E’ un periodo brutto per l’Italia e certamente anche per noi agricoltori che siamo in prima linea come tante altre categorie per garantire le provviste ai negozianti; siamo ad un punto di non ritorno in vista delle prossime scadenze di bollette, tasse e quant’altro. Il mancato fatturato di un anno significa triplicare i debiti.
Un altro fenomeno che Pietro Cifarfelli denuncia con forza è la presenza dei cinghiali nel Parco Nazionale dell’Alta Murgia, dove lui ha la sua azienda, che del resto l’ha chiamata La Valle del Parco. E’ proprio di questi giorni il virulento attacco di un branco di cinghiali di oltre 50 unità che ha letteralmente sventrato i suoi campi seminati a legumi, soprattutto ceci, di cui questi animali ne sono ghiotti.
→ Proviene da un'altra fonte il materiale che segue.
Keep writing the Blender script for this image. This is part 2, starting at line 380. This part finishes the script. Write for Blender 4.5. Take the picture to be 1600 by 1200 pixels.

Purtroppo, a nulla valgono le sue rimostranze presso l’Ente Parco nonostante i sopralluoghi della Forestale. E’ stato costretto a seminare nuovamente i legumi. E ancora per la seconda volta ieri, domenica 22 marzo 2020, i campi sono stati devastati davanti ai suoi occhi. “Un branco di circa 50 cinghiali famelici è difficile da contrastare: sembrava un esercito all’attacco. E’ tornato a casa distrutto, avvilito. E’ una piaga”, ha dichiarato. Ha proposto più volte all’Ente Parco che i cinghiali possono diventare una risorsa per la comunità, contrastando il fenomeno con una caccia selettiva e vendendo le carni alle macellerie; il ricavato si potrebbe distribuire poi alle aziende che hanno subito danni.
Manca la volontà soprattutto degli organi competenti; gli animalisti potrebbero dare una mano a limitare i danni per la sopravvivenza degli agricoltori.
L’amaro sfogo di questi imprenditori agricoli richiede una profonda riflessione. Sono loro che curano i campi, garantiscono prodotti di qualità nella filiera dell’alimentazione, oltre a monitorare il territorio. Se non ci sarà una svolta in tutta questa situazione di stallo, molti di loro stanno decidendo di abbandonare le campagne; al danno e alla beffa, si aggiungeranno altri danni perché l’Italia sarà considerata colonia di smercio per le tante multinazionali. Il made in Italy, mangiare italiano, sarà una chimera. Riavviare l’agricoltura sarà un’impresa titanica.